All About Oil and Gas Royalties

Many land owners are not interested in developing their mineral estate and often tend to sell them in order to avoid huge burden. However, there are few people who want to enjoy consistent amounts of income on the wealth they are possessing. In this case the land owners lease the lands for a particular period of time for the oil and gas companies on which they will be paid royalties and the other bonuses.

To bring the oil and gas beneath a particular property to the market the oil companies through a legal contract known as oil, gas and mineral lease makes a deal with the concerned land owner. In exchange the company pays lease bonus payment and a royalty percentage of the value of the production and grants the company the right to drill and produce.
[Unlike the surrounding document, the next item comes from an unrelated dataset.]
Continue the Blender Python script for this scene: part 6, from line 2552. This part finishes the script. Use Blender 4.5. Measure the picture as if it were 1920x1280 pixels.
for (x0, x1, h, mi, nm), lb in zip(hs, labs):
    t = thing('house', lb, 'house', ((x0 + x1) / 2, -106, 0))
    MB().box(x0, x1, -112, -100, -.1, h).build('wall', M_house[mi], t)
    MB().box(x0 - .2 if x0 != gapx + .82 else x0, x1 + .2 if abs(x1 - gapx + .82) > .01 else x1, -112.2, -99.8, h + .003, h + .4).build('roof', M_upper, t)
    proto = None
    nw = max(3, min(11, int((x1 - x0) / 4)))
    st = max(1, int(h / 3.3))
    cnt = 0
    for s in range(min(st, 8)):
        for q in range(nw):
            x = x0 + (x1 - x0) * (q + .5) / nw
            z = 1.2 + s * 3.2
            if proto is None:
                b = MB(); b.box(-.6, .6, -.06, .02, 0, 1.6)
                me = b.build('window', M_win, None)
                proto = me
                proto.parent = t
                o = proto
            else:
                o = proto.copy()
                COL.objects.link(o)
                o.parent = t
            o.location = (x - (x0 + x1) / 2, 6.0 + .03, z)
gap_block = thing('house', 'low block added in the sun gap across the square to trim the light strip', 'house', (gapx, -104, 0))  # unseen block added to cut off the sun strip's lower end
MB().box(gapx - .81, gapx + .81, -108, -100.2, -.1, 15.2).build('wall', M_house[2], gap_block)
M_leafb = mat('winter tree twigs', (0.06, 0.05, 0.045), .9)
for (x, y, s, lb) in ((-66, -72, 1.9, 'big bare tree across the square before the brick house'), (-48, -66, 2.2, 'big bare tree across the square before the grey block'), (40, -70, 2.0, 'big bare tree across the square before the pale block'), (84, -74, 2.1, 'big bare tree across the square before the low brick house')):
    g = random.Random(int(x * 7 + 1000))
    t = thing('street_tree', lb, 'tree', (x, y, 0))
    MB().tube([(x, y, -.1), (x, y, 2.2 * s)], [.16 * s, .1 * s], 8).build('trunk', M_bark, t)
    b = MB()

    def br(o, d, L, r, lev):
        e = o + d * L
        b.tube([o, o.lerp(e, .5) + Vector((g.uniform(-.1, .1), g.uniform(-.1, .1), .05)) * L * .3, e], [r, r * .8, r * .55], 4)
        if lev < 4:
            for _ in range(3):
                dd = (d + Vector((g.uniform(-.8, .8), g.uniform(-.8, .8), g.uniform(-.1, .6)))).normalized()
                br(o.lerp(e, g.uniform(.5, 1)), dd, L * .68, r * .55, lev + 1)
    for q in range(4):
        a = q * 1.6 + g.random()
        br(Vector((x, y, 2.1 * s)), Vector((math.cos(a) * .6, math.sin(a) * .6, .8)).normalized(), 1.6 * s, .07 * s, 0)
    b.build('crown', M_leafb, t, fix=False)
The moment the oil or gas production begins, the land owner is a part of the total production. A royalty is paid on the agreed norms as a percentage of lease minus the production costs of the drilling. The royalty is based on the percentage of gross production from the property and is free from all costs, except the taxes. In general the percentage of royalty is 1/8th of the production, and changes according to the points mentioned in the royalty clause in the lease agreement.

In some places or in accordance with the agreements oil royalties can also be paid in oil. The land owner will receive the oil from the oil company and then market it to earn income out of it. In such cases, in depth knowledge is required by the land lord, if not it becomes a disadvantage to him. Hence many of the land lords decide to get royalties in cash. Whereas, the gas royalties are often paid in cash. Due to the fickle nature of the gas price the amount of royalty often varies according to it.